## begin Given information

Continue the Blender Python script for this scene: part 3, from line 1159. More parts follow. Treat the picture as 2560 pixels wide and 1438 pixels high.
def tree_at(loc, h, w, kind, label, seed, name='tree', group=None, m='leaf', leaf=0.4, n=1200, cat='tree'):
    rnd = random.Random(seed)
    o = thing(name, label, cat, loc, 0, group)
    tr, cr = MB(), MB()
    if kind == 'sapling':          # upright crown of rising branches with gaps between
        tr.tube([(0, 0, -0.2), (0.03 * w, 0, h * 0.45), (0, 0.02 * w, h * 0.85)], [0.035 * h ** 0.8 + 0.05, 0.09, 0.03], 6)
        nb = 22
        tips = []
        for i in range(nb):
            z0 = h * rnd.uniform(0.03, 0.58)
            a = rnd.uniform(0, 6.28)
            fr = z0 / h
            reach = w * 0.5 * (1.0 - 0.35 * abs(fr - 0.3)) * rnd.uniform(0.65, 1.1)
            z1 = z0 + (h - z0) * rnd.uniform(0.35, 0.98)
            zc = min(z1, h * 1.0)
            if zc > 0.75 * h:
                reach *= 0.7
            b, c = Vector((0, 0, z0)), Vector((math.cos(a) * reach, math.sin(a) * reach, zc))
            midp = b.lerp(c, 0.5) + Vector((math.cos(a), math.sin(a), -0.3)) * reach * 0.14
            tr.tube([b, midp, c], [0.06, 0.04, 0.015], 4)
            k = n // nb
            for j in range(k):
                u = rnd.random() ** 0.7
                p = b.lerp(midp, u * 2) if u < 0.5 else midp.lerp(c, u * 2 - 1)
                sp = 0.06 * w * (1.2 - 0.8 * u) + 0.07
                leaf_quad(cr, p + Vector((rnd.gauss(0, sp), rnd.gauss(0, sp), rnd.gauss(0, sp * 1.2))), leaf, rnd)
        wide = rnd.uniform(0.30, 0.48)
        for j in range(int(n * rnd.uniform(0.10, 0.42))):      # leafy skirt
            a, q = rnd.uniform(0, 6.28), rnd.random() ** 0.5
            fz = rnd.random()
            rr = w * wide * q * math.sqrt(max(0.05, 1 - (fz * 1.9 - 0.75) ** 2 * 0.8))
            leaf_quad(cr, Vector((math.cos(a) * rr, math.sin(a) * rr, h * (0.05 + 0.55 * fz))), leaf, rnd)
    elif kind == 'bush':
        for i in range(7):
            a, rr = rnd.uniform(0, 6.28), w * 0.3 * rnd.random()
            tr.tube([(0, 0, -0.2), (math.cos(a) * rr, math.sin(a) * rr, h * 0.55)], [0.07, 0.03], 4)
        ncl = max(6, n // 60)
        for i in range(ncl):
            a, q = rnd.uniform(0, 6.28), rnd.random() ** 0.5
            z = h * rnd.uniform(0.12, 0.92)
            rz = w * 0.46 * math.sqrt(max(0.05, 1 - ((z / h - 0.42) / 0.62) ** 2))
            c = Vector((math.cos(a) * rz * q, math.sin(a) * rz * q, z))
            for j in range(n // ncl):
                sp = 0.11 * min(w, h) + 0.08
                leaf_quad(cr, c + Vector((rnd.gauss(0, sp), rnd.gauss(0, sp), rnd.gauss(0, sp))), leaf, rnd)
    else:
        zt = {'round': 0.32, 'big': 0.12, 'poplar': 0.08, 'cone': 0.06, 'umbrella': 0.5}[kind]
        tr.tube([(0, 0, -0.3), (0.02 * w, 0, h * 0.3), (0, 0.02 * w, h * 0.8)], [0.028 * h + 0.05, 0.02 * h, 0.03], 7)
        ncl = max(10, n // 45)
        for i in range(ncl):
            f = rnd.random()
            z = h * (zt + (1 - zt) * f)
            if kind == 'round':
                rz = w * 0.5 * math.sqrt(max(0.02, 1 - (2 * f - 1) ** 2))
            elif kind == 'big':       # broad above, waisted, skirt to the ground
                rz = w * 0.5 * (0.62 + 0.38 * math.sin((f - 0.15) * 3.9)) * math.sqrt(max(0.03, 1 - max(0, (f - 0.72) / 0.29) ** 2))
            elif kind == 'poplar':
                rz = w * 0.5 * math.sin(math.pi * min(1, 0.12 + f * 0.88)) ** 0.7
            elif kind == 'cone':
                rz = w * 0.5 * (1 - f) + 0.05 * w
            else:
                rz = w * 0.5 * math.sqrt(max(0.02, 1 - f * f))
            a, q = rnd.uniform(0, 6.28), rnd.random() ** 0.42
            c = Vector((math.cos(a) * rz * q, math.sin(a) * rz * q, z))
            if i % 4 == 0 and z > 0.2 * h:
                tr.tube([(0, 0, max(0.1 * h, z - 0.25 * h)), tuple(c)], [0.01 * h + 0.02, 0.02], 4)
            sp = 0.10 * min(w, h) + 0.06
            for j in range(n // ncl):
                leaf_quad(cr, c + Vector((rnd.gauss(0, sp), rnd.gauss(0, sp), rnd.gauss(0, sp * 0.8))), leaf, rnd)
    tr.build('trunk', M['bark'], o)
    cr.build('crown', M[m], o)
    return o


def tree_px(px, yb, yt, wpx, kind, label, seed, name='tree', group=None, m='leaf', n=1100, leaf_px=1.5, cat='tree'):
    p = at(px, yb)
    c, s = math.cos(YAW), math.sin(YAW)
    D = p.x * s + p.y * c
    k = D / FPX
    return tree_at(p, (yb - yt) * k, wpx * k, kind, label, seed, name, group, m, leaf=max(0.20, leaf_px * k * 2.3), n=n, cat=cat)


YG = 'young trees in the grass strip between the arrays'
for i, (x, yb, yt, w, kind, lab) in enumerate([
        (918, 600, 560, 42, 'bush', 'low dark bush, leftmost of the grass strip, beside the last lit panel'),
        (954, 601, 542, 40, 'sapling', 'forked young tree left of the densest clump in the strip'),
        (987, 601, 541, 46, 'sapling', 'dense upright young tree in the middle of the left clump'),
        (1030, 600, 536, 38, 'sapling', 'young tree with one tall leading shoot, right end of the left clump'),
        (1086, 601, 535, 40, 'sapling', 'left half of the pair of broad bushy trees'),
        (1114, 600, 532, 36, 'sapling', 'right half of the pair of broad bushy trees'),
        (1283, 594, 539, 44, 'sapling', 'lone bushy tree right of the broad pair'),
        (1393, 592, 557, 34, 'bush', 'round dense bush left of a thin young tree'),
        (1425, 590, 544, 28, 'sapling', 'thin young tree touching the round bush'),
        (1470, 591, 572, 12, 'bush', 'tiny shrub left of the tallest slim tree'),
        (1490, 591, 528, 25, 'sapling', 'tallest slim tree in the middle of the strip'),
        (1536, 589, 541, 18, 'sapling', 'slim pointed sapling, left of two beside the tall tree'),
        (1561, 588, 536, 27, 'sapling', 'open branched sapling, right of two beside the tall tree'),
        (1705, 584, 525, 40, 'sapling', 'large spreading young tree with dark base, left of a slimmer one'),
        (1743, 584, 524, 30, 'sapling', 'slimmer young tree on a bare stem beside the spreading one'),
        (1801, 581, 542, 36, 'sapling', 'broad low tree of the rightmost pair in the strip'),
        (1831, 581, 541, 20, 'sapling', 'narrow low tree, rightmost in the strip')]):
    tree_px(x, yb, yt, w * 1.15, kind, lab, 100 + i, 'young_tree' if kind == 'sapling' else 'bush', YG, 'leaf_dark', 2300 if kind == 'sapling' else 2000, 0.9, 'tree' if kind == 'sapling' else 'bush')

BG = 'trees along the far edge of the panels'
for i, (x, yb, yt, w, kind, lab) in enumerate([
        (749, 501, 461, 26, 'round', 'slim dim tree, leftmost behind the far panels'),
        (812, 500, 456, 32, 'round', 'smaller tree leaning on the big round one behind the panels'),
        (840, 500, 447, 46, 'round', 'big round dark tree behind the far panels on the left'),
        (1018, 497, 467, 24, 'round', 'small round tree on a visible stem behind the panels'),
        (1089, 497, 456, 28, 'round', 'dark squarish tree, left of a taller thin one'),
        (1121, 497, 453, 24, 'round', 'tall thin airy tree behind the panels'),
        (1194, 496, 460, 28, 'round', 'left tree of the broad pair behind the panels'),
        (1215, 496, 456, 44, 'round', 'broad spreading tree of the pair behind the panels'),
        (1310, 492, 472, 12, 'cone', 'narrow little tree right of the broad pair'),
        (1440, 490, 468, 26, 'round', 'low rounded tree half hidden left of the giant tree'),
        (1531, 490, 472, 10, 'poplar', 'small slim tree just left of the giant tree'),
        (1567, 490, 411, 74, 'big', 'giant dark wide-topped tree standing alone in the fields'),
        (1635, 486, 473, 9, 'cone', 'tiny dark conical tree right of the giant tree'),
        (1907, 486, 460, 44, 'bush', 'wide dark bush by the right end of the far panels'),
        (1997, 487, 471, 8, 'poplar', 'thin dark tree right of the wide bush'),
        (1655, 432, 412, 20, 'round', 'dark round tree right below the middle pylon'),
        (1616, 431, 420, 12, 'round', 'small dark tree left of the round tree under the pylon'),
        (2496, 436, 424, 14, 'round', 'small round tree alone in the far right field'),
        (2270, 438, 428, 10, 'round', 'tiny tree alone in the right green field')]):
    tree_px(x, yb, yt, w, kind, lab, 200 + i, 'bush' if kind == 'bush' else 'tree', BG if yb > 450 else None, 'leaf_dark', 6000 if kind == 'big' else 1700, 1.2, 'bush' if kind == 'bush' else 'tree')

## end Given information

• **Your objective**
Gather, from the listing above, every line carrying the word "wide".

• **Full answer**
Continue the Blender Python script for this scene: part 3, from line 1159. More parts follow. Treat the picture as 2560 pixels wide and 1438 pixels high.
        wide = rnd.uniform(0.30, 0.48)
            rr = w * wide * q * math.sqrt(max(0.05, 1 - (fz * 1.9 - 0.75) ** 2 * 0.8))
        (1567, 490, 411, 74, 'big', 'giant dark wide-topped tree standing alone in the fields'),
        (1907, 486, 460, 44, 'bush', 'wide dark bush by the right end of the far panels'),
        (1997, 487, 471, 8, 'poplar', 'thin dark tree right of the wide bush'),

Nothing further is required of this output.